Author: Haase, A. & Peters, E.
Published in: International Data Privacy Law, 7(2), 126-136
Year: 2017
Type: Academic articles

Ubiquitous computing describes the phenomenon that automated data processing pervades all areas of private and professional life. Since information and communication technology infrastructure and services are mainly provided by private companies they hold extensive collections of personal data. As the flow of digital information is not restrained by state borders, data is stored and handled transnationally and thus independent from the territory in which the data was originally collected or in which the data subject is situated. Governments are significantly interested in extensive data for crime prevention and law enforcement purposes. As government agencies, however, have no direct access to privately controlled data, they increasingly request for the private companies’ assistance to provide them with the relevant data. Due to the volatility of data location and the continuous transnational flow of digital information especially in the globalized areas of communications and commerce, governmental requests often ignore territorial boundaries, which traditionally restrict governmental access rights. The article describes how law enforcement agencies involve private companies in surveillance and which legal approaches are used to gain access to the data stored by private companies. It pays special attention to transnational data exchange both within the European Union and on a transatlantic scale. The article looks at this practice of transnational direct requests from three different perspectives: first, it investigates whether governments requesting information stored abroad directly from the foreign company without including the respective domestic public authority violate the authority of the sovereign nation in whose territory the data is located (traditionally guarded by mutual legal assistance procedures) and thus breach public international law.
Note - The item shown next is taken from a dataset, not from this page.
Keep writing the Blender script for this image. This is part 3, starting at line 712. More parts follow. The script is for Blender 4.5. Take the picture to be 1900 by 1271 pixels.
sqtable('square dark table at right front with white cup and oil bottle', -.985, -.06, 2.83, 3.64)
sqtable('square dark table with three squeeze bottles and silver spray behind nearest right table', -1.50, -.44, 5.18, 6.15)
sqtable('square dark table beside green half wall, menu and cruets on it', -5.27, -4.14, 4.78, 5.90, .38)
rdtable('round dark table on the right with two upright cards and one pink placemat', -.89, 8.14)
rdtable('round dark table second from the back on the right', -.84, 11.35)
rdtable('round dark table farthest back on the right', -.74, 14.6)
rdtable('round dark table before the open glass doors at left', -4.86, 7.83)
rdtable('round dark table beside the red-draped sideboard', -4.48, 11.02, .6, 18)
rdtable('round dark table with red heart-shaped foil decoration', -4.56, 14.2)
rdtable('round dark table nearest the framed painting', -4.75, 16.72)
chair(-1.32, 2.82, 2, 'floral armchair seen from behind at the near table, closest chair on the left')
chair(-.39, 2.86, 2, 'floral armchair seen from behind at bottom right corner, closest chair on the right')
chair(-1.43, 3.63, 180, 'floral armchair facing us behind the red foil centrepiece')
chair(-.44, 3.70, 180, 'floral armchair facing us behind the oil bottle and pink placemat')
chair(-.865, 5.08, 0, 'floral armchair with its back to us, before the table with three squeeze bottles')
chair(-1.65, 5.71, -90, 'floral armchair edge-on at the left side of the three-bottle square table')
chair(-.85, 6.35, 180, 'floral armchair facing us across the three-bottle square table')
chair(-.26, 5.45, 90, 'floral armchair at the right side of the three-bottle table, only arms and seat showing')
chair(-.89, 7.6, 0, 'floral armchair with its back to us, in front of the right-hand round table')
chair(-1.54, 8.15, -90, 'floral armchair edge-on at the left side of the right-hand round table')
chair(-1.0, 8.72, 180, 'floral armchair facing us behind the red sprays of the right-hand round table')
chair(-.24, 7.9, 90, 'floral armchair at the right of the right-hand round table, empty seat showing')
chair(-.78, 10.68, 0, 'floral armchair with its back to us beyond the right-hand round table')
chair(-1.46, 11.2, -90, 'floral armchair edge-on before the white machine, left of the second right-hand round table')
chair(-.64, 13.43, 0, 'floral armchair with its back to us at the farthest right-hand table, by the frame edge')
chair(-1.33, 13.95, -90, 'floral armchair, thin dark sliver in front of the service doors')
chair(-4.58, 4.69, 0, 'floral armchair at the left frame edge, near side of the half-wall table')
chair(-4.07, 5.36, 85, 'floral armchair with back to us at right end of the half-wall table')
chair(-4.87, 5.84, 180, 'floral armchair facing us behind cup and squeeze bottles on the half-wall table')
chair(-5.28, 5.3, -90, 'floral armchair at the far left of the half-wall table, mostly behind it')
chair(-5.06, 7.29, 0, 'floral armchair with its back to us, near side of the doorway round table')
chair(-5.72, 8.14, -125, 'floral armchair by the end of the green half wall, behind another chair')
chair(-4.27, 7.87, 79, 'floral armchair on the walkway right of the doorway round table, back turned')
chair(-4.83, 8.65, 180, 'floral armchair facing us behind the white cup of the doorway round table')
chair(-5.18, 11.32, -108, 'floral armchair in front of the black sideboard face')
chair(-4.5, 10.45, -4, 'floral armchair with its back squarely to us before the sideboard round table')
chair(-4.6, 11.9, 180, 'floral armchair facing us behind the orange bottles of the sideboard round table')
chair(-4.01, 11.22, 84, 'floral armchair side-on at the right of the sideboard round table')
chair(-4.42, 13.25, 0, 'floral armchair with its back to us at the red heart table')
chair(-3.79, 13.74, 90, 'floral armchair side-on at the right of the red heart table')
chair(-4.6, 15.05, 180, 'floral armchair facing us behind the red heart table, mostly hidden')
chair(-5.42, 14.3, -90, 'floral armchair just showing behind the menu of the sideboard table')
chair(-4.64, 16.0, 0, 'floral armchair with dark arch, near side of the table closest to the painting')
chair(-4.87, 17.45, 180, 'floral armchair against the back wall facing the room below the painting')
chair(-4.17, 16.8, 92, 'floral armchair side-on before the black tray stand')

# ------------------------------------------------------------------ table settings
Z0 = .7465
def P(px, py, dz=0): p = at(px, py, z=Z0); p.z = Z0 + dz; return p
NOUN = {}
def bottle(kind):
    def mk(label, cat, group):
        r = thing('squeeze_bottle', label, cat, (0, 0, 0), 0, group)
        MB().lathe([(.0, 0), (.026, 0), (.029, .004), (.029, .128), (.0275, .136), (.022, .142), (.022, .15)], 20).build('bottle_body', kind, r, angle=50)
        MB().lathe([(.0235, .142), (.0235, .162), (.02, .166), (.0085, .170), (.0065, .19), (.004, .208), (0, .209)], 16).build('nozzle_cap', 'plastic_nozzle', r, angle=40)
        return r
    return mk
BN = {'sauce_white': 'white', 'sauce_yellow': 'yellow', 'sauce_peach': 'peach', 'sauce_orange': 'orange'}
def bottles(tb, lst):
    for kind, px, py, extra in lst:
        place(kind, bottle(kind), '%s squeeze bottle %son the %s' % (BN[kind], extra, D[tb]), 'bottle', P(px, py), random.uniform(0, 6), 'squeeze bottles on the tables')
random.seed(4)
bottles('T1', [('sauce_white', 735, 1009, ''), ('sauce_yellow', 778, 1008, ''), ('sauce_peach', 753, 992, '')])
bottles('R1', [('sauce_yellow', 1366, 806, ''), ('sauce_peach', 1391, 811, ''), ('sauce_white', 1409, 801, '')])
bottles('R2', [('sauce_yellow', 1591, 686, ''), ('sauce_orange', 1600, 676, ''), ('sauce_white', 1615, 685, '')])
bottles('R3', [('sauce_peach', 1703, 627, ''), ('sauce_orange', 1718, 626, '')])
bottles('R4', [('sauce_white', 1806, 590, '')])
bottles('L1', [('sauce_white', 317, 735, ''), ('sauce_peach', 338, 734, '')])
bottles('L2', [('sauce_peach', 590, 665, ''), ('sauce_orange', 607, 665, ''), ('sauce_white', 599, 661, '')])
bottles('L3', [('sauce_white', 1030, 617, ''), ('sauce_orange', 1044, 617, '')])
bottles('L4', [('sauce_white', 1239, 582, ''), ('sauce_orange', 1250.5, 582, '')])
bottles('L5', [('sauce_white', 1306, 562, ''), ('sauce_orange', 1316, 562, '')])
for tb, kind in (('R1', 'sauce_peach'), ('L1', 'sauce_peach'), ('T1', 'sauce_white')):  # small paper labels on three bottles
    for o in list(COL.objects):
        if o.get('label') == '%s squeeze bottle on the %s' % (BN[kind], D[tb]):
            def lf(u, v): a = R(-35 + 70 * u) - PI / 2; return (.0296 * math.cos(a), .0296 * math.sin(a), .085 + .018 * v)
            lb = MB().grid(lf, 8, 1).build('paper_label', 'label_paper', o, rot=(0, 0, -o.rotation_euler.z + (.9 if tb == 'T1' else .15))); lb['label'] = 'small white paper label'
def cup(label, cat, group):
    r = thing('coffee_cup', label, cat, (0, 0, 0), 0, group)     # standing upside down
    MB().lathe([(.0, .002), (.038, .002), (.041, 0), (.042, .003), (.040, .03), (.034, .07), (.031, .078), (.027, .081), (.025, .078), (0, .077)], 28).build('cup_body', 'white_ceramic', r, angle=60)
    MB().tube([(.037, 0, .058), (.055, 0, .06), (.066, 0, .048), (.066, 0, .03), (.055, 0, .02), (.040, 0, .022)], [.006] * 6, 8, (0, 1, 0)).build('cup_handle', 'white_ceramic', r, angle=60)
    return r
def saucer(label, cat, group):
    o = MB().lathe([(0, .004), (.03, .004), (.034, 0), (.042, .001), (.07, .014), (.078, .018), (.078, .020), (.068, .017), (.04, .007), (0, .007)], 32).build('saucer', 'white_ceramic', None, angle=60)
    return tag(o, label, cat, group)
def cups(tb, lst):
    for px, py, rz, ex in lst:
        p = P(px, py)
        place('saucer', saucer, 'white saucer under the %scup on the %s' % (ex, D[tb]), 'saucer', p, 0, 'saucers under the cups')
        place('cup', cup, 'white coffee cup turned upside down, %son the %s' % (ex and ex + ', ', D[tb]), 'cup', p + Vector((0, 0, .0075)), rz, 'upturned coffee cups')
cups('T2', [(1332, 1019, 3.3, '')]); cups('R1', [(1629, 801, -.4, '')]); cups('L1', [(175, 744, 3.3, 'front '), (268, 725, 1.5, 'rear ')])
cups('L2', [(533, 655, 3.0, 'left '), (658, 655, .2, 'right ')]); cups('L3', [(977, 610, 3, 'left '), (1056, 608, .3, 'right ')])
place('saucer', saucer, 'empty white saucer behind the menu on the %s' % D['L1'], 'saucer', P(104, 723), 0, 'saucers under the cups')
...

Subsequently, the article discusses whether (transnational) direct requests to private companies leverage adequate fundamental rights protection of the data subjects. It seeks to evaluate the new role of private companies as they might be compelled to balance individual fundamental rights against general security interests—a duty traditionally performed by the state. Last, the article pays attention to the emerging difficulties for globally operating companies to detect the applicable jurisdiction when being exposed to contradicting legal regimes.